Thank you, Mr. Moore. I'll do my best to try to answer the question.
What I'd like to do is begin the answer by taking you back to one of the questions that you included in your comments, which was the hypothetical--and I emphasize that it was hypothetical--situation of if the commission had recommended 30%, and I'll leave off to the side the observation that of course it didn't, that it recommended another number.
From the Canadian Bar Association's perspective, the important principle here is, first of all, not the number itself. The commission has explained how it has come up with the particular number, and after the number has been articulated by the commission it's quite clear from a constitutional perspective that the analysis then evolves into one that is process based.
So that leads to the second question that I think you've posed for us, in looking for some help from the Canadian Bar Association for the benefit of the commission, which is what is an adequate response from the government?

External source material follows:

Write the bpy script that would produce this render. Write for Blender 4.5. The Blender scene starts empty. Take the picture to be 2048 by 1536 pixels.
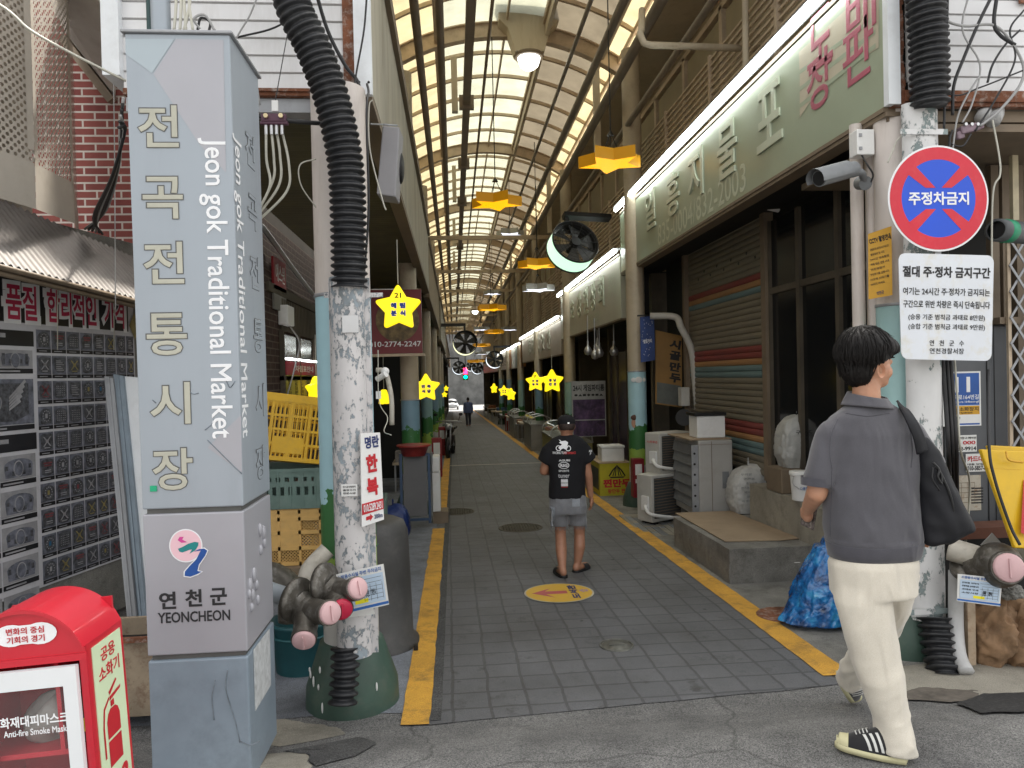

There I have to go back to the problem the Canadian Bar Association has with the process and the detail of the government response itself, because you correctly observe that the government has explained the choice of a different comparator to derive a particular number.

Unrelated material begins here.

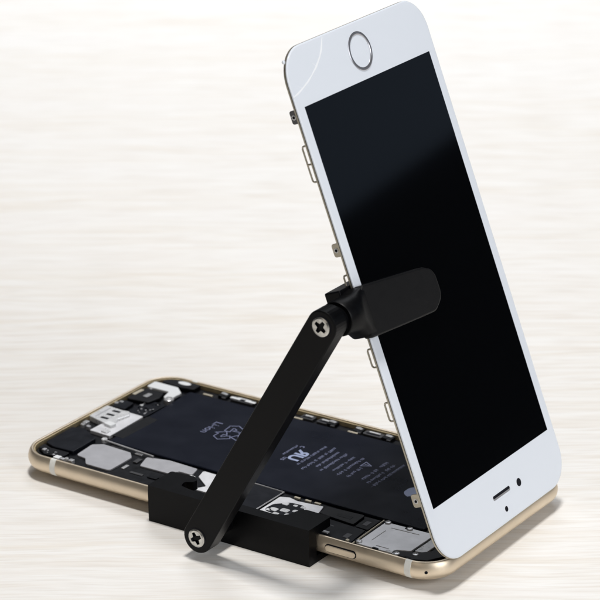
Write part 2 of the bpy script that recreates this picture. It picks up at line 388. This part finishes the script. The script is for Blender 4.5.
for x, y, w, h, m in ((.22+.1, 5.02, .14, .1, 'steel'), (.36, 3.02, .16, .2, 'steel'), (.66, 2.82, .14, .12, 'greyplate'), (.82, 5.86, .1, .16, 'steel'), (1.3, .34, .22, .2, 'white'), (1.56, .36, .14, .12, 'steel'), (1.86, .40, .16, .16, 'steel'), (.62, .62, .12, .14, 'greyplate'), (.5, 6.42, .1, .08, 'steel')):
    plate('small_component', rect(x, y, x+w, y+h), .43, .565, m, r=.02)
for i in range(10):
    x = random.uniform(.45, 1.3); y = .45+random.uniform(0, .25)+max(0, .9-x)*.5; a = random.uniform(.04, .08)
    plate('small_component', rect(x, y, x+a, y+a), .53, .55, random.choice(['steel', 'greyplate', 'pcb']), r=0, bevel=0)
# --- far edge: clips on the inner wall and foil tabs beside the battery
for x, ln in ((2.92, .36), (6.30, .50), (7.26, .34), (8.28, .34), (9.42, .36), (3.7, .9), (6.95, .5), (8.85, .72), (11.2, .5), (12.6, .7), (4.9, .45)):
    big = ln > .45
    c_ = plate('side_clip', rect(x-ln/2, 7.22, x+ln/2, 7.52), .43, .525 if big else .55, 'clip' if big else 'pcb', r=.05, bevel=.02)
    if big:
        plate('clip_spring', rect(x-ln*.30, 7.40, x+ln*.30, 7.47), .525, .537, 'bright', c_, r=.02)
        plate('clip_slot', rect(x-ln*.36, 7.27, x+ln*.36, 7.36), .525, .529, 'hole', c_, r=.02, bevel=0)
    else:
        plate('clip_spring', [(x-.13, 7.36), (x+.10, 7.33), (x+.13, 7.44), (x-.05, 7.50), (x-.15, 7.47)], .55, .575, 'steel', c_, r=.02)
        plate('clip_foot', rect(x+.02, 7.16, x+.17, 7.26), .43, .53, 'clip', c_, r=.02)
for x in (3.42, 4.02): plate('foil_tab', rect(x-.2, 7.26, x+.2, 7.39), .53, .556, 'white', r=.03)
for x in (2.45, 6.08, 8.22): plate('foil_tab', rect(x-.2, 7.06, x+.18, 7.15), .43, .535, 'tan', r=.03)

# ------------------------------------------------------------------ the screen, standing on the far end of the shell
SW, SH = 7.58, 15.58
mx = (SW-6.85)/2; my = (SH-12.18)/2
screen = empty('phone_screen', (15.9861, .0929, .6721+T), 'white phone front panel with dark display and home button, propped upright against the clamp', 'phone screen', rot=(-.0103, -.3606, .0240))
def sp(u, v, n): return (n, u, v)
def srr(inset, n, r0=1.0, seg=14):
    r = max(.05, r0-inset); pts = []
    for cu, cv, a0 in ((SW-inset-r, SH-inset-r, 0), (inset+r, SH-inset-r, 90), (inset+r, inset+r, 180), (SW-inset-r, inset+r, 270)):
        for i in range(seg+1):
            a = R(a0+90*i/seg); pts.append((n, cu+r*math.cos(a), cv+r*math.sin(a)))
    return pts
bm = bmesh.new(); rings(bm, [srr(.02, -.062), srr(.0, -.05), srr(.0, -.025), srr(.012, -.010), srr(.035, -.002), srr(.06, 0)], cap0=False)
glass = obj('front_glass', bm, 'glass', screen, smooth=40)
bm = bmesh.new(); rings(bm, [srr(.035, -.08), srr(.035, -.055)]); obj('gasket', bm, 'gasket', screen)
bm = bmesh.new(); rings(bm, [srr(.16, -.135), srr(.02, -.135), srr(0, -.125), srr(-.005, -.10), srr(.0, -.076), srr(.03, -.074)]); fr = obj('metal_frame', bm, 'frame', screen, smooth=40)
bm = bmesh.new(); prism(bm, rnd(rect(.5, 1.4, SW-.5, SH-1.3), .3, 6), -.16, -.133, sp); obj('back_shield', bm, 'nickel', screen)
bm = bmesh.new(); prism(bm, rect(mx, my, mx+6.85, my+12.18), -.02, .003, sp); obj('display', bm, 'display', screen)
# home button
hb = lambda a, b, h: (h, SW/2+a, SH-my/2-.02+b)
bm = bmesh.new(); lathe(bm, [(.585, -.01), (.585, .010), (.565, .022), (.53, .026), (.49, .012), (.475, -.012), (.47, -.03)], hb, 48); bmesh.ops.delete(bm, geom=[f_ for f_ in bm.faces if len(f_.verts) > 4], context='FACES')
ho = obj('home_button', bm, 'ring', screen, smooth=40)
bm = bmesh.new(); lathe(bm, [(.478, -.03), (.478, -.008), (.3, -.014), (.05, -.016)], hb, 48); obj('button_disc', bm, 'button', ho, smooth=40)
# earpiece, camera, sensor
bm = bmesh.new(); prism(bm, rnd(rect(3.36, .80, 4.36, .94), .06, 5), -.02, .0035, sp); ear = obj('earpiece', bm, 'ring', screen)
bm = bmesh.new(); prism(bm, rnd(rect(3.37, .855, 4.35, .94), .04, 5), -.02, .006, sp); obj('speaker_slot', bm, 'hole', ear)
for nm, u, v, r_ in (('front_camera', 4.90, .84, .125), ('proximity_sensor', 3.87, .37, .085)):
    bm = bmesh.new(); lathe(bm, [(r_, -.02), (r_, .003)], lambda a, b, h: (h, u+a, v+b), 24); obj(nm, bm, 'hole', screen)
# corner crack
pc = [(2.19, 15.52), (1.98, 15.2), (1.80, 15.02), (1.5, 14.80), (1.18, 14.63), (.9, 14.50), (.55, 14.38), (.25, 14.29), (.02, 14.25)]
pw = [.012, .03, .018, .028, .014, .026, .018, .03, .012]
bm = bmesh.new(); prism(bm, [(u-w_, v+w_) for (u, v), w_ in zip(pc, pw)]+[(u+w_*.7, v-w_*.7) for (u, v), w_ in zip(pc[::-1], pw[::-1])], -.01, .0025, sp)
prism(bm, [(1.49, 14.80), (1.53, 14.79), (1.30, 14.98)], -.01, .002, sp); prism(bm, [(.54, 14.385), (.60, 14.37), (.30, 14.52)], -.01, .002, sp); obj('crack', bm, 'crack', glass)
bm = bmesh.new(); lathe(bm, [(.05, -.02), (.06, .02), (.035, .04)], lambda a, b, h: (h-.03, .10+a, 15.27+b), 10); obj('glass_chip', bm, 'glass', glass)
# tabs along the near edge
def stab(v0, v1, depth, hole_v, hole_n, m='frame', thick=.05):
    bm = bmesh.new(); prism(bm, rnd([(-.10, v0), (-.10, v1), (-.12-depth, v1), (-.12-depth, v0)], [.0, .0, .07, .07], 5), .015, .015+thick, lambda a, b, c: (a, c, b))
    t = obj('mounting_tab', bm, m, screen, bevel=.008)
    bm = bmesh.new(); g = lambda a, b, h: (hole_n+a, .013-h, hole_v+b)
    lathe(bm, [(.075, -.01), (.075, .008), (.055, .012), (.04, .004)], g, 20); r_ = obj('tab_ring', bm, 'steel', t, smooth=30)
    bm = bmesh.new(); lathe(bm, [(.042, -.01), (.042, .010)], g, 16); obj('tab_hole', bm, 'hole', r_)
stab(13.50, 13.90, .20, 13.70, -.21, 'clip')
stab(9.54, 9.94, .22, 9.74, -.22)
stab(1.92, 2.32, .26, 2.11, -.25)
def loop(v0, v1, mids=()):
    bm = bmesh.new(); y = .04
    path = rnd([(-.10, v0), (-.275, v0), (-.275, v1), (-.10, v1)], [0, .07, .07, 0], 5)
    tube(bm, [(a, y, b) for a, b in path], .027, 8)
    for m_ in mids: tube(bm, [(-.10, y, m_), (-.275, y, m_)], .027, 8)
    obj('spring_loop', bm, 'frame', screen, smooth=50)
loop(11.78, 12.84, (12.30,)); loop(8.55, 8.98); loop(4.56, 5.12); loop(6.2, 6.75)
# tabs on the far edge, hidden from the photograph's side but mirrored on the real panel
for v0, v1 in ((13.5, 13.88), (9.55, 9.93)):
    bm = bmesh.new(); prism(bm, rect(-.32, v0, -.10, v1), SW-.065, SW-.015, lambda a, b, c: (a, c, b)); obj('mounting_tab', bm, 'frame', screen, bevel=.008)

# ------------------------------------------------------------------ the holder: bracket on the shell, arm, clamp on the screen
RX, RY = 8.6, -.6
tool = empty('screen_holder', (RX, RY, 0), 'black plastic holder with angled arm, clamped on the shell edge and gripping the screen', 'repair clamp')
tb = lambda a, b, c: (a-RX, b-RY, c+T)                  # body coordinates -> tool
SM = Matrix.Translation((15.9861, .0929, .6721+T)) @ Euler((-.0103, -.3606, .0240), 'XYZ').to_matrix().to_4x4()
def ts(u, v, n):                                         # screen coordinates -> tool
    p = SM @ Vector((n, u, v)); return (p.x-RX, p.y-RY, p.z)
lip = rnd([(5.66, -.42), (5.66, .80), (6.50, .86), (6.74, .70), (6.70, .50), (6.46, .36), (6.56, .10), (6.95, .02), (10.1, -.02), (10.44, .10), (10.60, .66), (10.75, .74), (11.62, .74), (11.62, -.42)],
          [.02, .08, .06, .06, .06, .12, .1, .1, .2, .2, .1, .05, .06, .02], 6)
b1 = bmesh.new(); prism(b1, lip, .66, .96, tb)
b2 = bmesh.new(); prism(b2, rect(5.66, -.42, 11.62, -.03), -.238, .80, tb)
b3 = bmesh.new(); prism(b3, rect(5.66, -.30, 11.62, .9), -.238, -.015, tb)
bracket = obj('base_bracket', union([b1, b2, b3]), 'black', tool, bevel=.035, seg=3)
YA0, YA1 = -1.80, -1.20
A = (8.53, .485); B = (13.10, 8.19); ra = .485
dx, dz = B[0]-A[0], B[1]-A[1]; an = math.atan2(dz, dx)
pts = []
for c, a0, r_ in ((B, an-math.pi/2, ra), (A, an+math.pi/2, ra+.01)):
    for i in range(17):
        a = a0+math.pi*i/16; pts.append((c[0]+r_*math.cos(a), c[1]+r_*math.sin(a)))
bm = bmesh.new(); prism(bm, pts, YA0, YA1, lambda a, b, c: tb(a, c, b)); arm = obj('arm', bm, 'black', tool, bevel=.045, seg=3)
for c, nm, tu in ((A, 'pivot_screw', .5), (B, 'pivot_screw', .95)):
    f = lambda a, b, h, c=c: tb(c[0]+a, YA0-h, c[1]+b)
    bm = bmesh.new(); lathe(bm, [(.335, -.02), (.335, .006), (.30, .006), (.29, -.02)], f, 36); obj('screw_seat', bm, 'hole', arm)
    screw_head(nm, f, .29, arm, turn=tu, rise=.055, depth=.09)
bm = bmesh.new(); f = lambda a, b, h: tb(A[0]+a, h, A[1]+b)
lathe(bm, [(.30, -1.21), (.30, -1.12), (.33, -1.12), (.33, -.40)], f, 40); obj('pivot_barrel', bm, 'black', bracket, bevel=.015)
# upper clamp: barrel that flares into a block at the screen edge
def sect(u, hn, v0, v1, n0, k):
    """superellipse section; k=2 round, larger = squarer"""
    out = []
    for i in range(48):
        t = 2*math.pi*i/48; c, s = math.cos(t), math.sin(t)
        x = math.copysign(abs(c)**(2/k), c); y = math.copysign(abs(s)**(2/k), s)
        out.append(ts(u, (v0+v1)/2+y*(v1-v0)/2, n0+x*hn))
    return out
bc = 8.04
bm = bmesh.new()
rings(bm, [sect(-1.34, .40, bc-.40, bc+.40, 0, 2), sect(-1.24, .40, bc-.40, bc+.40, 0, 2), sect(-1.24, .50, bc-.50, bc+.50, 0, 2), sect(-1.20, .525, bc-.525, bc+.525, 0, 2),
           sect(-.62, .53, bc-.60, bc+.50, -.01, 2.1), sect(-.50, .51, 7.34, 8.54, -.03, 2.6), sect(-.28, .42, 7.17, 8.58, -.05, 6), sect(-.05, .40, 7.13, 8.60, -.06, 9)])
clamp = obj('upper_clamp', bm, 'black', tool, smooth=40)
bm = bmesh.new(); prism(bm, rnd(rect(-.50, 7.55, 3.3, 8.68), [.05, .5, .5, .05], 8), -.72, -.175, ts); obj('rear_jaw', bm, 'black', clamp, bevel=.03)
bm = bmesh.new(); prism(bm, rnd([(-.32, 7.13), (1.7, 6.96), (3.05, 6.86), (3.58, 7.15), (3.56, 8.0), (3.05, 8.22), (-.05, 8.62), (-.32, 8.40)], [.06, .3, .45, .5, .5, .45, .05, .05], 8), .02, .33, ts)
obj('front_pad', bm, 'pad', clamp, bevel=.05, seg=3)

# ------------------------------------------------------------------ camera
Rr = ((.82543083, .56429113, -.01547473), (-.19078506, .30466579, .93315584), (-.53128619, .76730325, -.35913885))
cam = bpy.data.cameras.new('camera'); co = bpy.data.objects.new('camera', cam); col.objects.link(co)
mw = Matrix(((Rr[0][0], Rr[1][0], -Rr[2][0]), (Rr[0][1], Rr[1][1], -Rr[2][1]), (Rr[0][2], Rr[1][2], -Rr[2][2]))).to_4x4()
co.matrix_world = Matrix.Translation((54.0701, -61.9886, 37.0203+T)) @ mw
cam.sensor_width = 36; cam.lens = 36*2811.694/600; cam.clip_start = 1; cam.clip_end = 2000
cam.dof.use_dof = True; cam.dof.focus_distance = 83; cam.dof.aperture_fstop = .34
sc.camera = co

# ------------------------------------------------------------------ light
w = bpy.data.worlds.new('World'); sc.world = w; w.use_nodes = True
w.node_tree.nodes['Background'].inputs[0].default_value = (.8, .9, 1, 1); w.node_tree.nodes['Background'].inputs[1].default_value = .02
def area(name, loc, target, sx, sy, power, color):
    l = bpy.data.lights.new(name, 'AREA'); l.shape = 'RECTANGLE'; l.size = sx; l.size_y = sy; l.energy = power; l.color = color
    o = bpy.data.objects.new(name, l); col.objects.link(o); o.location = loc
    o.rotation_euler = (Vector(target)-Vector(loc)).to_track_quat('-Z', 'Y').to_euler(); return o
area('ceiling_lamp', (13, 3, 150), (12, 3, 0), 21, 21, 160000, (1, .978, .95))
area('side_window', (150, -20, 70), (12, 3, 8), 90, 90, 119000, (.95, .972, 1))
area('far_table_fill', (-66, 120, 130), (-54, 92, 0), 90, 90, 68000, (.92, .95, 1)).data.spread = R(80)  # added fill, spread narrowed so it mostly brightens the far table
area('front_fill', (20, -150, 110), (9, 0, 3), 120, 80, 24000, (1, .90, .78))
area('display_reflection_light', (122, 170, 59), (12, 4, 11), 90, 62, 3600, (.56, .73, 1))  # added light, placed so its lower edge reflects across the display

sc.render.engine = 'CYCLES'
sc.view_settings.view_transform = 'Standard'; sc.view_settings.look = 'None'; sc.view_settings.exposure = 0; sc.view_settings.gamma = 1
sc.cycles.use_denoising = True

The problem is that the rationale they layer into the response starts from something that doesn't explain the relationship between the need to deviate from the commission report and the--to quote from it--“economic and financial position” of the government itself. So we have this void where we have to take a leap.... We've been told in this process that “Canadians expect that any expenditure from the public purse should be reasonable and generally proportional to all of these other economic pressures and fiscal priorities.” But there's nothing we can draw out of the report that explains why the number that's been recommended by the commission is not reasonable and generally proportional. That's where the breakdown takes place, from the perspective of the Canadian Bar Association.